Domestic spying lawsuit targets Bush, Cheney, NSA
Nick Juliano |
Privacy advocates are trying to shut down the US government's "shadow network of surveillance devices" used to spy on its citizens with a lawsuit aimed at President Bush, Vice President Dick Cheney, the National Security Agency and dozens of current and former government officials.
Plaintiffs who had been pursuing a suit against AT&T have shifted their focus to government officials to circumvent Congress's grant of immunity to telecommunications companies that participated in Bush's warrantless wiretapping program. A class action lawsuit was filed Thursday by the Electronic Frontier Foundation, which is continuing to pursue its case against AT&T.
"Today we've opened a second front in our battle to stop the NSA's illegal surveillance," EFF attorney Kevin Bankston told reporters during a conference call Thursday.
Based on news reports and information it obtained from former AT&T employee Mark Kline, EFF alleges a massive surveillance apparatus has been trained on Americans to vacuum up information on virtually every telephone call, e-mail and Internet search to feed a massive database maintained by the NSA.
8. The core component of the Program is Defendants’ nationwide network of sophisticated communications surveillance devices, attached to the key facilities of telecommunications companies such as AT&T that carry Americans’ Internet and telephone communications.Information on the lawsuit and a link to the 55-page filing is available on EFF's Web site.
9. Using this shadow network of surveillance devices, Defendants have acquired and continue to acquire the content of a significant portion of the phone calls, emails, instant messages, text messages, web communications and other communications, both international and domestic, of practically every American who uses the phone system or the Internet, including Plaintiffs and class members, in an unprecedented suspicionless general search through the nation’s communications networks.
The lawsuit outlines 17 counts, including alleged violations of the First Amendment, Fourth Amendment, Foreign Intelligence Surveillance Act and other laws.
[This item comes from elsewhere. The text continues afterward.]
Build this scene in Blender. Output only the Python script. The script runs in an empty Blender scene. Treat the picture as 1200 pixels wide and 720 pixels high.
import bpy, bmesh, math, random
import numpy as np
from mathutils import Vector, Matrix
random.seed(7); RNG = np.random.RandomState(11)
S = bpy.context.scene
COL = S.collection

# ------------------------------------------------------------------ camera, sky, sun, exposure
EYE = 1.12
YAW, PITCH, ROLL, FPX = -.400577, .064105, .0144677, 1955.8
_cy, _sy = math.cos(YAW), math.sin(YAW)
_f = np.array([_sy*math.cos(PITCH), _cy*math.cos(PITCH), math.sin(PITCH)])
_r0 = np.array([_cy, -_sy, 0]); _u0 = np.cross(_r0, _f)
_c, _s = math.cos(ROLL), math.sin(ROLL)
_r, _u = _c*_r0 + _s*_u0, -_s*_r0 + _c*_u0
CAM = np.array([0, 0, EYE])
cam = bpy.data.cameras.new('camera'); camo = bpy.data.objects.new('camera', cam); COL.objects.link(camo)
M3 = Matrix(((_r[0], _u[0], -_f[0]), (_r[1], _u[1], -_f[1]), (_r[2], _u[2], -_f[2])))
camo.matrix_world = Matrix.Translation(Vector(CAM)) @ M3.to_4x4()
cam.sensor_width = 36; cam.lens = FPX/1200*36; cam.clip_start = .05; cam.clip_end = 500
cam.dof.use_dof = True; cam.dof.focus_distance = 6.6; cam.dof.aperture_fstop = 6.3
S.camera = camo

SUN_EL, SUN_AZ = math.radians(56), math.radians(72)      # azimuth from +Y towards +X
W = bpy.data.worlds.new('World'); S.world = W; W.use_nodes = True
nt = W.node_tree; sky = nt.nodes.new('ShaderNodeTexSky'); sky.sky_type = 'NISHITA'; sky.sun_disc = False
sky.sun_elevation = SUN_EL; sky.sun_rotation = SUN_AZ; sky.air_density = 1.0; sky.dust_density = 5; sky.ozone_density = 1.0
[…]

Additional defendants targeted by the suit include former White House counsel and Attorney General Alberto Gonzales, former NSA director and current CIA director Michael Hayden, Cheney chief of staff David Addington, Attorney General Michael Mukasey, former Attorney General John Ashcroft, former Director of National Intelligence John Negroponte and up to 100 unnamed government or private sector officials who participated in the surveillance.
Bankston said the lawsuit's aim is to "obtain personal accountability from the architects" of the warrantless surveillance and to say to future government officials, "If you break the law and violate people's privacy, there will be consequences."
Bush's decision to ignore FISA's warrant requirements and have the NSA turn its surveillance apparatus on Americans after 9/11 was first revealed by the New York Times in December 2005, leading the president to acknowledge what he called the "Terrorist Surveillance Program" a few months later. The TSP, as Bush described it, authorized eavesdropping on phone calls in which at least one party was located overseas.
Bankston said the illegal surveillance "absolutely" goes beyond that program, citing admissions from government officials that the TSP was just part of the government's post-9/11 surveillance expansion along with subsequent reports in other newspapers outlining government efforts to gather financial records and online transactions to construct data-mining databases.
Whether the latest lawsuit will succeed in ending the NSA's domestic surveillance programs remains to be seen.
Previous efforts to learn more about or achieve judicial overview of the ultra secret programs have been scuttled through a combination of state secrets and executive privilege claims, and EFF expects to face those same types of arguments this time around.
Congress also has been complicit. When it adopted several amendments to FISA earlier this summer, the Democratic-led Congress gave in to Bush's demands that the updated spy law provide immunity for participating telecoms like AT&T.
Bankston said EFF is arguing that the immunity grant itself was unconstitutional and has not given up its original case, Hepting v. AT&T, but the group is pursuing the separate case against the government officials to avoid getting bogged down with the fight over immunity.
The main goal, he said, "is to dismantle the NSA's nationwide spying network."